La tentación de vivir de vacaciones
El destino para unos días puede despertar, en toda la familia, el deseo de quedarse para siempre
13 de noviembre de 2011
¿Por qué no nos quedamos a vivir acá? La cuestión siempre surge en algún momento de las vacaciones.
En los más chicos, la pregunta sísmica irrumpe un minuto después de que localizaron las tres coordenadas necesarias para sentirse en casa: dónde se come, dónde se duerme, dónde está el resto de la familia. Cubiertas esas dudas vitales, el resto es pura certeza: el lugar es más lindo; las horas del día se quintuplican para hacer cosas y, sin embargo, el tiempo pasa volando; la gente está de mejor humor, y hasta los padres dejaron de ser gruñones celadores para convertirse en personas que piensan, escuchan, dicen disparates y se ríen? Sí, casi parecen humanos.
No sólo han mutado el paisaje y la rutina, sino que ha desaparecido la principal ocupación de sus jornadas, que es atornillarse en el escritorio de una escuela, como si fuera el implacable entrenamiento para una vida consagrada a una oficina. ¡Esto (léase montaña, playa, campo, quinta, hasta plaza) es mucho mejor!
Eso piensan los hijos, porque son chiquititos y no saben. Porque creen que la plata crece en los árboles y uno puede volver a vivir de la caza y de la pesca en este paradisíaco lugar (léase mar, río, lago, pileta, charco, hasta un poco de barro). Nada que ver. Es imposible.
Pero, la verdad, los chicos parecen otros acá. Juegan mucho más, aunque no tengan sus juguetes. Y a la noche están tan cansados que casi no ven tele. Crucemos los dedos, pero dejaron de preguntar por la compu, la Play o la Wii. No es lo mismo, pero en estos días han aprendido más que en todo el año del colegio, debemos reconocer. Escuchan hipnotizados las explicaciones de la historia del lugar, la razón de por qué pasan las cosas, los cuentos, a la gente y siguen preguntando, preguntando y preguntando.
Además, ¡ya vamos por el sexto libro! En casa, apenas logramos terminar dos o tres al año, qué notable, y es la tercera vez que vamos a la librería a buscar nuevo surtido.
Hemos engordado un poco, es cierto. Pero cuándo vamos a volver a probar ese pan. Es un vicio. En realidad, todo es exquisito. Las verduras tienen gusto a tierra y sol, y siempre hay excusa para un asado.
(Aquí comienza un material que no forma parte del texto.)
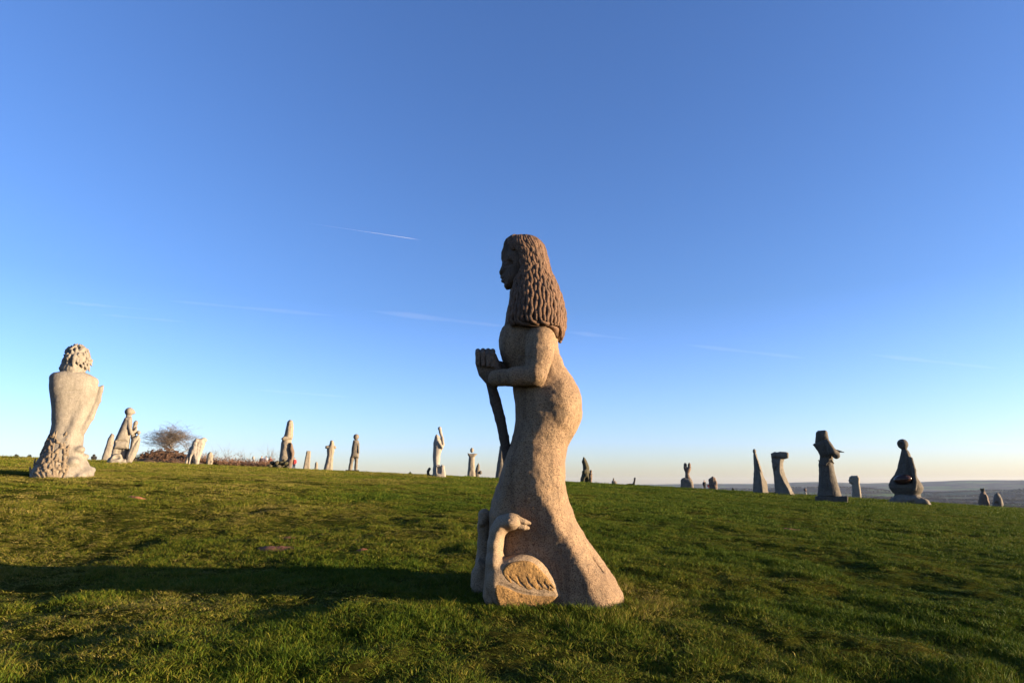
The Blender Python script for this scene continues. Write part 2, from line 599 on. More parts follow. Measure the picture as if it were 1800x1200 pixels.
        if rough:
            a, b, c, d = (V[Q[:, i]] for i in range(4))
            nf = np.cross(c - a, d - b)
            N = np.zeros_like(V)
            for i in range(4):
                np.add.at(N, Q[:, i], nf)
            N /= np.linalg.norm(N, axis=1)[:, None] + 1e-9
            amp = noise3(V, rs) * 1.0 + noise3(V, rs * 2.3, 3) * .6
            V = V + N * (amp * rough)[:, None]
        return link(name, quads_mesh(name, V, Q), mat, parent)

def thing(name, label, cat, loc, group=None):
    o = bpy.data.objects.new(name, None)
    scene.collection.objects.link(o)
    o.location = loc
    o.empty_display_size = .3
    o['label'] = label
    o['category'] = cat
    if group:
        o['group'] = group
    return o

STAT = 'carved granite statues on the hilltop lawn'
def statue(name, label, Y, u0, v0, cat='statue'):
    s = Sculpt(Y, u0, v0)
    o = thing(name, label, cat, s.loc(), STAT if cat == 'statue' else None)
    o.rotation_euler.z = -s.az
    return o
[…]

Si no camináramos tanto, creo que estaríamos rodando.
No es difícil sentirse cómodo, eso es lo que pasa. Hace sólo unos días que estamos acá y ya no podemos salir sin parar de saludar a cada persona que nos cruzamos. Pensar que no sabemos ni el nombre de la mayoría de los vecinos, con los que convivimos pared, techo o piso de por medio hace tantos años. Desde acá, el mundo parece más sencillo.
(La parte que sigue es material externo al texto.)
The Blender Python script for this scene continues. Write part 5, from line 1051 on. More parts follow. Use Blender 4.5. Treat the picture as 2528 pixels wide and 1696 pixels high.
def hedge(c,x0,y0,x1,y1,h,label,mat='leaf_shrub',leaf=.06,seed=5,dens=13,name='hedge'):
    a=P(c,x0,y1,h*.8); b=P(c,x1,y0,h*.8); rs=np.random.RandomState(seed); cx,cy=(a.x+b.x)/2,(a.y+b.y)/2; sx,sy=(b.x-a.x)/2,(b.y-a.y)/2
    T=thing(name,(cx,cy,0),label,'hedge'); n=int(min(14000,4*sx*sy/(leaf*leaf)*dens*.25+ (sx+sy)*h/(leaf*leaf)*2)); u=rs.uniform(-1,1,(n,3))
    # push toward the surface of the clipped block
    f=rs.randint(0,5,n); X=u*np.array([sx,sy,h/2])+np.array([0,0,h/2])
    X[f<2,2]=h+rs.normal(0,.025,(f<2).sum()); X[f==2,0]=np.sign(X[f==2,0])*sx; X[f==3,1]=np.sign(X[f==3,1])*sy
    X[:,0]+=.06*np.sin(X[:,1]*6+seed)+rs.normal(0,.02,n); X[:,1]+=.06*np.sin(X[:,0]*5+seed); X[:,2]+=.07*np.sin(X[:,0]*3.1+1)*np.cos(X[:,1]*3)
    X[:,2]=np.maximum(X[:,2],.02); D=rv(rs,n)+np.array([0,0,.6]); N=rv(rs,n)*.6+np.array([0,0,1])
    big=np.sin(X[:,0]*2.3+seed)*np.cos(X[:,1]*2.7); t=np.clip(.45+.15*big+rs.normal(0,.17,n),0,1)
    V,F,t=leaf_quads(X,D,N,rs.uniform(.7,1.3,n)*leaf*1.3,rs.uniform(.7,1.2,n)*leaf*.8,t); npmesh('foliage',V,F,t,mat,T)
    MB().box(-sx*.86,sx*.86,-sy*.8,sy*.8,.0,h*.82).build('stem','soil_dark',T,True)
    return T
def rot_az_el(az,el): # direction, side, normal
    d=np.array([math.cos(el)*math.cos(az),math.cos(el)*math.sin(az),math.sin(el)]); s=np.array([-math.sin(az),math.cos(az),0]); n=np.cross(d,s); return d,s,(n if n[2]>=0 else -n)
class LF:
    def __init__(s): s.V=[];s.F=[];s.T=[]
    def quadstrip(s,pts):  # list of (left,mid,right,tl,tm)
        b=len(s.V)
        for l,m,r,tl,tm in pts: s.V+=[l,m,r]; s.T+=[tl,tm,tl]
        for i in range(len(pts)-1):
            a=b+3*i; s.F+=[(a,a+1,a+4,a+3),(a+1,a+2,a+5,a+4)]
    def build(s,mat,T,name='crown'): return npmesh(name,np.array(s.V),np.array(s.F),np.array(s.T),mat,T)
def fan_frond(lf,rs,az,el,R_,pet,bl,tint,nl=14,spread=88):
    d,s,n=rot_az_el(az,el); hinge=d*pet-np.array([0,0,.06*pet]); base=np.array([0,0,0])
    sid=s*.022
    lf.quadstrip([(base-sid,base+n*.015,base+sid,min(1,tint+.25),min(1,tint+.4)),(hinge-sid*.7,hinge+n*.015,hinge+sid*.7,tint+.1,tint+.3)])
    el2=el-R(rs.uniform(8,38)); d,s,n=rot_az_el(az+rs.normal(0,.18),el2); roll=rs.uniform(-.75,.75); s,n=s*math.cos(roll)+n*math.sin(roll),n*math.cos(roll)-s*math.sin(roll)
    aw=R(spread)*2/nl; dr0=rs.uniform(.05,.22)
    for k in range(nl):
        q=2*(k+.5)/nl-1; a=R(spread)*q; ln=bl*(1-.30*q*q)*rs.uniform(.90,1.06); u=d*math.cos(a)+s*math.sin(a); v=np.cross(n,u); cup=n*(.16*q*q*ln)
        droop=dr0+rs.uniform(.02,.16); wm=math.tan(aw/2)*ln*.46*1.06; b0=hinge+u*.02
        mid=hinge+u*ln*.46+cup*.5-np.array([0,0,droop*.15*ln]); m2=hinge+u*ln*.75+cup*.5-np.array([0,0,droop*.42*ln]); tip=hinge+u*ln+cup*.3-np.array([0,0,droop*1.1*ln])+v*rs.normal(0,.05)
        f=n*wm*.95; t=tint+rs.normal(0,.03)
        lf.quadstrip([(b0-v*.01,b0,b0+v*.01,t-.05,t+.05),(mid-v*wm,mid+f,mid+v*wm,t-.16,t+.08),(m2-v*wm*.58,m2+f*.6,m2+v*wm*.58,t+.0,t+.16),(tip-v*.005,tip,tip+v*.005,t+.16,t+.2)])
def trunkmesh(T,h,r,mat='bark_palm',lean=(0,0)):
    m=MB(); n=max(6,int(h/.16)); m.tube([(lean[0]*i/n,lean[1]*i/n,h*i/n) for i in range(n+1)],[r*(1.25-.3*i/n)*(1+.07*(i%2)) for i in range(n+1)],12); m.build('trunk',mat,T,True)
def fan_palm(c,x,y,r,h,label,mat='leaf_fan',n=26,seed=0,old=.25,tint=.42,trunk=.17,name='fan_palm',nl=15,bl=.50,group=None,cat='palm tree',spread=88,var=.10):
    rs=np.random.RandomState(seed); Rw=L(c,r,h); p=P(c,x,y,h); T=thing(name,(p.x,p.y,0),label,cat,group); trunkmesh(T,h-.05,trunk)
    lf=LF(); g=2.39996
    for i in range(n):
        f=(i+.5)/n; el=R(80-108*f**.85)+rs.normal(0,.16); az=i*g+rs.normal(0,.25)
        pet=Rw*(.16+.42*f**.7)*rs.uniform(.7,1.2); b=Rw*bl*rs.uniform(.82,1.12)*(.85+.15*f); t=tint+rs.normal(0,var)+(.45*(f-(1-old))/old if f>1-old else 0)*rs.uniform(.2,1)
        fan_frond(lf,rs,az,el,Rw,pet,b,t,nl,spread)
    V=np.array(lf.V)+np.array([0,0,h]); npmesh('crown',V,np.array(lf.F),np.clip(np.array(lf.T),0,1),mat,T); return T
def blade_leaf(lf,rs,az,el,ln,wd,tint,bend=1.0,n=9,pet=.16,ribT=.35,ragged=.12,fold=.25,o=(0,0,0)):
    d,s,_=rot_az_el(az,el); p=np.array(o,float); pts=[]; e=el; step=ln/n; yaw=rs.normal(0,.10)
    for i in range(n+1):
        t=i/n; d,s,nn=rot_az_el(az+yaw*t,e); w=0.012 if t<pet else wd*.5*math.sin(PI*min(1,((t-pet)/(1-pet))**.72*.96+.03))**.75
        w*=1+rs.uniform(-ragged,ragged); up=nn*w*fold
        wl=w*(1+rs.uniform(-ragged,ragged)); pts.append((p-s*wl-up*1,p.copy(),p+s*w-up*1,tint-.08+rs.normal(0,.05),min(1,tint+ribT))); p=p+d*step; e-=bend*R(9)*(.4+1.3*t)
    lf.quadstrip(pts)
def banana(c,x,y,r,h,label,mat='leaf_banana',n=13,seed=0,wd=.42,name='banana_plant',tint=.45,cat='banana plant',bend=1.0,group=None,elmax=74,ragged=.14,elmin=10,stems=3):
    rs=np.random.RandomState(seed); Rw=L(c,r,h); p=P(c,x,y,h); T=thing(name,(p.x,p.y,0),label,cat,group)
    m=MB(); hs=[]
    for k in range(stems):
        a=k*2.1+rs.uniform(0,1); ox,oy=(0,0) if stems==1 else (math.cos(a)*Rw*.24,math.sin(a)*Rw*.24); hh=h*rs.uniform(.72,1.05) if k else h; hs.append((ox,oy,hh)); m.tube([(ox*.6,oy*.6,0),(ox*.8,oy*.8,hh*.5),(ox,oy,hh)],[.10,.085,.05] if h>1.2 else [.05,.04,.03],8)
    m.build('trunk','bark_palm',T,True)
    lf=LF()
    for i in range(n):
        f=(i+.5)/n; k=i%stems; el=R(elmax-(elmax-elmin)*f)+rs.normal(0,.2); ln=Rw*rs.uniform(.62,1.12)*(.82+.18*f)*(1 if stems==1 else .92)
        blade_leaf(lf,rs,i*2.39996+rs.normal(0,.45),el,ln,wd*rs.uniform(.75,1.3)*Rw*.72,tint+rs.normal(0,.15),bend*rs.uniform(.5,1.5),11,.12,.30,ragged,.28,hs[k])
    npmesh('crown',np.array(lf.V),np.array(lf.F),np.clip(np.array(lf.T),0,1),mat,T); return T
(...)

Suena ridículo, pero hasta pasamos por una casa con cartel de En venta y nos paramos a verla, imaginándonos instalados: uno trabajaría acá, el otro iría para allá, los chicos en aquella escuela y? ¡Absurdo!
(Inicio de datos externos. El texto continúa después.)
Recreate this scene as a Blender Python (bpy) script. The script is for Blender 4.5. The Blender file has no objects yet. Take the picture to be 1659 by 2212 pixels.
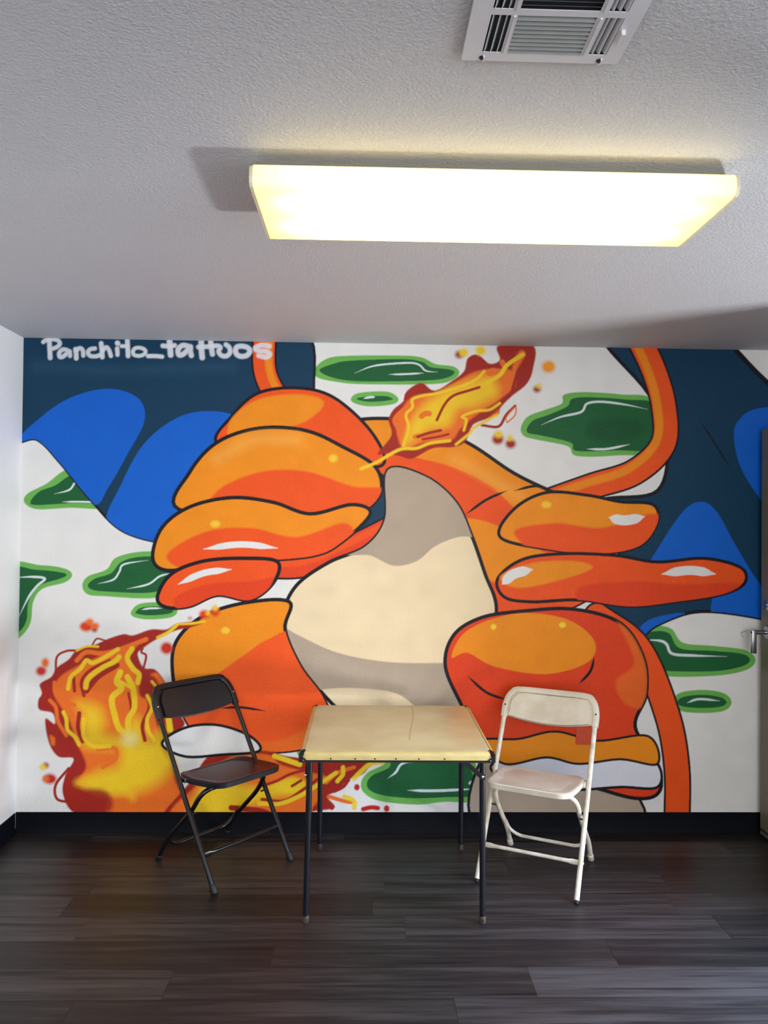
import bpy, bmesh, math, random
import numpy as np
from mathutils import Vector, Matrix
random.seed(7)
rng = np.random.default_rng(11)
SC = bpy.context.scene
COL = SC.collection
PI = math.pi

# ------------------------------------------------------------------ camera
CAM = (1.69156, -3.85099, 1.54768)
YAW, PITCH, ROLL, FPX = 0.0272488, 0.0123811, 0.0105992, 1661.0


def cam_axes():
    cy, sy, cp, sp = math.cos(YAW), math.sin(YAW), math.cos(PITCH), math.sin(PITCH)
    f = Vector((sy * cp, cy * cp, sp))
    r = Vector((cy, -sy, 0))
    u = r.cross(f)
    c, s = math.cos(ROLL), math.sin(ROLL)
    return c * r + s * u, -s * r + c * u, f


R_, U_, F_ = cam_axes()
cd = bpy.data.cameras.new('camera')
cam = bpy.data.objects.new('camera', cd)
COL.objects.link(cam)
cam.matrix_world = Matrix(((R_.x, U_.x, -F_.x, CAM[0]), (R_.y, U_.y, -F_.y, CAM[1]),
                           (R_.z, U_.z, -F_.z, CAM[2]), (0, 0, 0, 1)))
cd.sensor_fit = 'HORIZONTAL'
cd.sensor_width = 36.0
cd.lens = FPX / 1659.0 * 36.0
cd.clip_start = 0.05
SC.camera = cam

# ------------------------------------------------------------------ light and exposure
SC.view_settings.view_transform = 'Standard'
SC.view_settings.look = 'None'
SC.view_settings.gamma = 1.0
SC.view_settings.use_curve_mapping = False
SC.view_settings.exposure = 0.10
try:
    SC.cycles.use_denoising = True
    SC.cycles.max_bounces = 10
    SC.cycles.diffuse_bounces = 6
    SC.cycles.sample_clamp_indirect = 6.0
except Exception:
    pass

W = bpy.data.worlds.new('daylight_sky')
SC.world = W
W.use_nodes = True
W.node_tree.nodes['Background'].inputs[0].default_value = (0.62, 0.76, 1.0, 1)
W.node_tree.nodes['Background'].inputs[1].default_value = 0.35


def area(name, loc, target, sx, sy, power, color, spread=PI):
    l = bpy.data.lights.new(name, 'AREA')
    l.shape = 'RECTANGLE'
    l.size, l.size_y = sx, sy
    l.energy = power
    l.color = color
    l.spread = spread
    o = bpy.data.objects.new(name, l)
    COL.objects.link(o)
    o.location = loc
    o.rotation_euler = (Vector(target) - Vector(loc)).to_track_quat('-Z', 'Y').to_euler()
    return o


# daylight: sun patches on the pavement outside the open doorway, sky through the doorway and the shop window
area('sunlit_pavement_light', (5.25, -2.0, 0.10), (1.4, -1.8, 2.36), 0.45, 0.32, 112, (0.93, 0.96, 1.0))
area('sunlit_kerb_light', (5.4, 0.38, 0.12), (2.3, -2.2, 2.4), 0.3, 0.2, 50, (0.80, 0.88, 1.0))
area('doorway_sky_light', (3.96, -1.6, 1.25), (2.75, -1.55, 0.0), 0.95, 1.5, 36, (0.50, 0.68, 1.0), 1.45)
area('shop_window_light', (2.1, -5.85, 1.45), (2.3, 0.0, 1.05), 2.6, 1.9, 49, (0.96, 0.97, 1.0), 2.2)

area('side_window_light', (3.74, -3.95, 1.45), (0.0, -1.5, 0.9), 1.9, 1.3, 26, (0.84, 0.91, 1.0), 2.1)

# ------------------------------------------------------------------ materials


def lin(c):
    out = []
    for v in c[:3]:
        v = v / 255.0
        out.append(v / 12.92 if v <= 0.04045 else ((v + 0.055) / 1.055) ** 2.4)
    return out


def mat(name, rgb, rough=0.5, metal=0.0, noise=0.0, nscale=30.0, bump=0.0, bscale=200.0, spec=0.5, rgb2=None, stretch=None, coat=0.0):
    m = bpy.data.materials.new(name)
    m.use_nodes = True
    nt = m.node_tree
    b = nt.nodes['Principled BSDF']
    b.inputs['Roughness'].default_value = rough
    b.inputs['Metallic'].default_value = metal
    b.inputs['Specular IOR Level'].default_value = spec
    b.inputs['Coat Weight'].default_value = coat
    c = lin(rgb) + [1]
    b.inputs['Base Color'].default_value = c
    tc = nt.nodes.new('ShaderNodeTexCoord')
    mp = nt.nodes.new('ShaderNodeMapping')
    nt.links.new(tc.outputs['Object'], mp.inputs[0])
    if stretch:
        mp.inputs['Scale'].default_value = stretch
    n = nt.nodes.new('ShaderNodeTexNoise')
    n.inputs['Scale'].default_value = nscale
    n.inputs['Detail'].default_value = 5
    nt.links.new(mp.outputs[0], n.inputs['Vector'])
    r = nt.nodes.new('ShaderNodeValToRGB')
    r.color_ramp.elements[0].position = 0.38
    r.color_ramp.elements[1].position = 0.66
    d = lin(rgb2) + [1] if rgb2 else [v * (1 - noise) for v in c[:3]] + [1]
    r.color_ramp.elements[0].color = d
    r.color_ramp.elements[1].color = c
    nt.links.new(n.outputs[0], r.inputs[0])
    nt.links.new(r.outputs[0], b.inputs['Base Color'])
    if bump:
        n2 = nt.nodes.new('ShaderNodeTexNoise')
        n2.inputs['Scale'].default_value = bscale
        n2.inputs['Detail'].default_value = 3
        nt.links.new(tc.outputs['Object'], n2.inputs['Vector'])
        bp = nt.nodes.new('ShaderNodeBump')
        bp.inputs['Distance'].default_value = bump
        bp.inputs['Strength'].default_value = 1.0
        nt.links.new(n2.outputs[0], bp.inputs['Height'])
        nt.links.new(bp.outputs[0], b.inputs['Normal'])
    return m


M = {}
M['wall'] = mat('white_wall_paint', (240, 240, 240), 0.5, noise=0.03, nscale=3, bump=0.0012, bscale=95)
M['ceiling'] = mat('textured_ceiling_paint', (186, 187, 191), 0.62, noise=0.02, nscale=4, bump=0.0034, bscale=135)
M['base'] = mat('black_vinyl_base', (7, 10, 19), 0.6, noise=0.3, nscale=8, spec=0.12)
M['black_plastic'] = mat('black_plastic', (20, 22, 28), 0.36, noise=0.15, nscale=20, bump=0.0003, bscale=500)
M['black_metal'] = mat('black_enamel', (15, 15, 17), 0.28, noise=0.2, nscale=40)
M['navy_metal'] = mat('black_table_enamel', (18, 20, 28), 0.3, noise=0.3, nscale=30)
M['rubber'] = mat('black_rubber', (14, 14, 15), 0.6, noise=0.2)
M['cream_plastic'] = mat('aged_white_plastic', (226, 219, 200), 0.42, rgb2=(208, 198, 176), nscale=9, bump=0.0003, bscale=300)
M['cream_metal'] = mat('aged_white_enamel', (228, 222, 208), 0.34, rgb2=(205, 192, 168), nscale=22)
M['chrome'] = mat('brushed_nickel', (186, 188, 192), 0.25, metal=1.0, noise=0.1)
M['rivet_bright'] = mat('bright_rivet', (215, 215, 215), 0.3, metal=0.9)
M['rivet_dark'] = mat('dark_rivet', (40, 34, 30), 0.5, metal=0.5)
M['rust'] = mat('rusty_foot', (84, 66, 54), 0.6, rgb2=(40, 34, 32), nscale=60)
M['band'] = mat('tan_vinyl_edge', (205, 184, 118), 0.33, rgb2=(188, 168, 108), nscale=14, stretch=(1, 1, 3), bump=0.0004, bscale=160)
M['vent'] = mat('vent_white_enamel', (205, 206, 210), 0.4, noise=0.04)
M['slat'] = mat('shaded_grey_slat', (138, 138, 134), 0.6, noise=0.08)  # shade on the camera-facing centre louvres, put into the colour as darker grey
M['duct'] = mat('dark_duct', (44, 46, 54), 0.7, noise=0.2)
M['door'] = mat('olive_grey_door_paint', (104, 100, 86), 0.42, noise=0.06, nscale=6)
M['fixture'] = mat('cream_fixture_enamel', (208, 200, 168), 0.45, noise=0.03)
M['pavement'] = mat('concrete_pavement', (168, 164, 156), 0.85, noise=0.2, nscale=5)
M['plate'] = mat('orange_painted_plate', (214, 76, 38), 0.42, noise=0.06, nscale=30, bump=0.0004, bscale=200)
M['seam'] = mat('door_sweep', (40, 38, 34), 0.5, noise=0.1)
M['ink'] = mat('door_edge', (70, 68, 60), 0.5, noise=0.05)
g = bpy.data.materials.new('window_glass')
g.use_nodes = True
gb = g.node_tree.nodes['Principled BSDF']
gb.inputs['Transmission Weight'].default_value = 1.0
gb.inputs['Roughness'].default_value = 0.0
gb.inputs['IOR'].default_value = 1.01
gb.inputs['Base Color'].default_value = (0.97, 0.99, 1, 1)
M['glass'] = g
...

Es que no puede ser lo mismo pasar unos días que estar acá todo el año, con los días cortos del invierno y sin las comodidades de una gran urbe. Aunque esa familia que conocimos el otro día, que vendió lo que tenía y se vino con lo puesto, no parecía extrañar mucho lo dejado atrás. Es más, ellos nos miraban con cierta lástima mientras les contábamos los malabares con que resolvíamos los desplazamientos y las obligaciones superpuestas de nuestro día a día.
La escuela local les cubrió la educación de los menores; Buenos Aires, La Plata, Córdoba o cualquiera de las grandes universidades les dará un título y, afirmaban con certeza, después los chicos harán su camino. Acá o en otro lugar, pero no serán presa de una rueda de hámster que los agota inútilmente. Buscarán su rumbo sin prejuicios. ¿Cómo lo saben? Porque ellos escaparon de esa trampa y creen que tal vez sea lo único que le hayan podido enseñar a sus hijos.
Si uno pensara en quedarse, vaya tontería, tendría que resignar aspiraciones profesionales. Aprender a tener menos y disfrutar más. Correr diariamente la aventura de que la vida se parezca más a la vida. Una locura.